* [COLLECTED MATERIAL]:
..............................

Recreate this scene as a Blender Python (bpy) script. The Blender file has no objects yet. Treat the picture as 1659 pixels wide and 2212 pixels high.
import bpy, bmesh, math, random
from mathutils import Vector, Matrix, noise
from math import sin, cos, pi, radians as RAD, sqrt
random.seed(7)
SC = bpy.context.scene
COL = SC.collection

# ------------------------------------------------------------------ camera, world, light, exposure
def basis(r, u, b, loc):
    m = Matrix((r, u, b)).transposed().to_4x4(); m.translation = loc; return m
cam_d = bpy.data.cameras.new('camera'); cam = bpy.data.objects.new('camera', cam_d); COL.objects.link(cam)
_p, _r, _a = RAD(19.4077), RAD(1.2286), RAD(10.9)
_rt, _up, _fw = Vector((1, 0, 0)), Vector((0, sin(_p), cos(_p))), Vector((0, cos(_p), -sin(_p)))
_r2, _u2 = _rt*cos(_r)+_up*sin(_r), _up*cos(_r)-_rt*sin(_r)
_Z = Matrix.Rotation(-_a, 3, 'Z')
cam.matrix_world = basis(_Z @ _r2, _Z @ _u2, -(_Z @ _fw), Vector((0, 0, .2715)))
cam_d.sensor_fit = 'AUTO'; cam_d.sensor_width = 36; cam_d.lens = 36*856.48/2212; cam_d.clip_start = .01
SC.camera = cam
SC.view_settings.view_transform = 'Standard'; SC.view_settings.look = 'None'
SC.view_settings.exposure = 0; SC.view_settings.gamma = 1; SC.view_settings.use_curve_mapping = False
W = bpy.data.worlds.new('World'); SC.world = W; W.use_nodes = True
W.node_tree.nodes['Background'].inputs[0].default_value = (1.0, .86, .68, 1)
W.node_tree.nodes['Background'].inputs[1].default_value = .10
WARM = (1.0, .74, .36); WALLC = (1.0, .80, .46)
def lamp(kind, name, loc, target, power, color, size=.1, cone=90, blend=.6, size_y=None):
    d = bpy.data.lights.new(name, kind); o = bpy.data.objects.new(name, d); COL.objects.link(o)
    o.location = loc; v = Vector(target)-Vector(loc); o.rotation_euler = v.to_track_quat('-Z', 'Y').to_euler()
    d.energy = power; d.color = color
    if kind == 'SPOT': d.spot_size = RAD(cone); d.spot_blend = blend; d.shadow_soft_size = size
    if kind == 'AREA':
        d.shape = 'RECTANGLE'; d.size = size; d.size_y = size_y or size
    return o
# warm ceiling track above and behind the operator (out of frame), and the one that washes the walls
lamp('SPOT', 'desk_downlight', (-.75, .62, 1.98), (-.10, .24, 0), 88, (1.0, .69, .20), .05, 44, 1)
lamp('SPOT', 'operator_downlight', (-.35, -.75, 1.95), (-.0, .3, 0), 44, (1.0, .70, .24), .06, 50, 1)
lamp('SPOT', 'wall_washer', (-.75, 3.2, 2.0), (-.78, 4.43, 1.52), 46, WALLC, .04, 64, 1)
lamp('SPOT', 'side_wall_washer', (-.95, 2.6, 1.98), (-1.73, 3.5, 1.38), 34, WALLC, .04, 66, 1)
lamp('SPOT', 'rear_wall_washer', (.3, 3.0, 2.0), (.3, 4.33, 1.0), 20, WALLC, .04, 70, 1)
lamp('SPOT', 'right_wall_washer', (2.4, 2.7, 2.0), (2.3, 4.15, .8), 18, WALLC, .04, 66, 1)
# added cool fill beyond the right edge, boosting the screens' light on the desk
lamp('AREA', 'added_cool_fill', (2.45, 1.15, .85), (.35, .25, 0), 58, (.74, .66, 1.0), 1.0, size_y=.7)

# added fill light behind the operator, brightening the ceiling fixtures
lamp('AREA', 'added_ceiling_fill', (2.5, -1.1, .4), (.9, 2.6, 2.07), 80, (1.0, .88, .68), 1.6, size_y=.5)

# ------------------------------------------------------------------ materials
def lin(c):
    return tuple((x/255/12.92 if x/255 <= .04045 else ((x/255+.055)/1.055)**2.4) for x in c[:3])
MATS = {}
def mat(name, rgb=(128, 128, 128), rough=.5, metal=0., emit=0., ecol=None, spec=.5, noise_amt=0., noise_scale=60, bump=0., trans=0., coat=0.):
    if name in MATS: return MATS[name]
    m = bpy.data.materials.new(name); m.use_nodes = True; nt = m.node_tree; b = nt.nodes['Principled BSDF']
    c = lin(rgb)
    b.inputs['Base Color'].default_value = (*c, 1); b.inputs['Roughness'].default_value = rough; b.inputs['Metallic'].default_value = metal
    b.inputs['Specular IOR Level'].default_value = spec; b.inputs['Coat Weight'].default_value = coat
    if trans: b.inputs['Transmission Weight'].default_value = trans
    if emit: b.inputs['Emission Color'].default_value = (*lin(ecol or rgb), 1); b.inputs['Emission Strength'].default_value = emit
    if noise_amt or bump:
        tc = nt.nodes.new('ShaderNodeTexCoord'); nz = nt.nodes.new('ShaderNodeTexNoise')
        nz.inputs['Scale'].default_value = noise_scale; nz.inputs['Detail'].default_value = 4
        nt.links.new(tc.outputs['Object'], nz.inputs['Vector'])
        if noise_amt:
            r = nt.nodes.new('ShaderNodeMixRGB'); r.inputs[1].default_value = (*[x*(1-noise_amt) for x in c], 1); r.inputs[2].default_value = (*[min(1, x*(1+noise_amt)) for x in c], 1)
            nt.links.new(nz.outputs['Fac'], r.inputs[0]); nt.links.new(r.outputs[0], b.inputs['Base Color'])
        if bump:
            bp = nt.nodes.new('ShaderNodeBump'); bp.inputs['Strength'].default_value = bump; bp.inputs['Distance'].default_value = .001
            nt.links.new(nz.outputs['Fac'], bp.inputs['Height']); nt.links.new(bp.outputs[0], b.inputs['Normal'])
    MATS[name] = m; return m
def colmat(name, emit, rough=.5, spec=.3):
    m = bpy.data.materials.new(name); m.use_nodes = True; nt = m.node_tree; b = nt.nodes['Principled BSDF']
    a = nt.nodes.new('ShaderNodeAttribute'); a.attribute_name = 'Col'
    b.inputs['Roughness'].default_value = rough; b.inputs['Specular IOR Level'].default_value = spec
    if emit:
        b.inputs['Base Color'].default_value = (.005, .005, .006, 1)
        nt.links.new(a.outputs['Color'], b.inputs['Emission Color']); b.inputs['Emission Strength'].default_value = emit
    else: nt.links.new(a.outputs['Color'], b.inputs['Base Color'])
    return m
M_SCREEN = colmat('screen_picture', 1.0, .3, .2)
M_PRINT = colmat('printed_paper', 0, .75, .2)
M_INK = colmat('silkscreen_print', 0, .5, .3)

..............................

* [EXERCISE PROMPT]: Each line from the top of the material above through the line with "COL = SC.collection" must be echoed exactly, and no other line.

* [REPLY TO THE EXERCISE]:
Recreate this scene as a Blender Python (bpy) script. The Blender file has no objects yet. Treat the picture as 1659 pixels wide and 2212 pixels high.
import bpy, bmesh, math, random
from mathutils import Vector, Matrix, noise
from math import sin, cos, pi, radians as RAD, sqrt
random.seed(7)
SC = bpy.context.scene
COL = SC.collection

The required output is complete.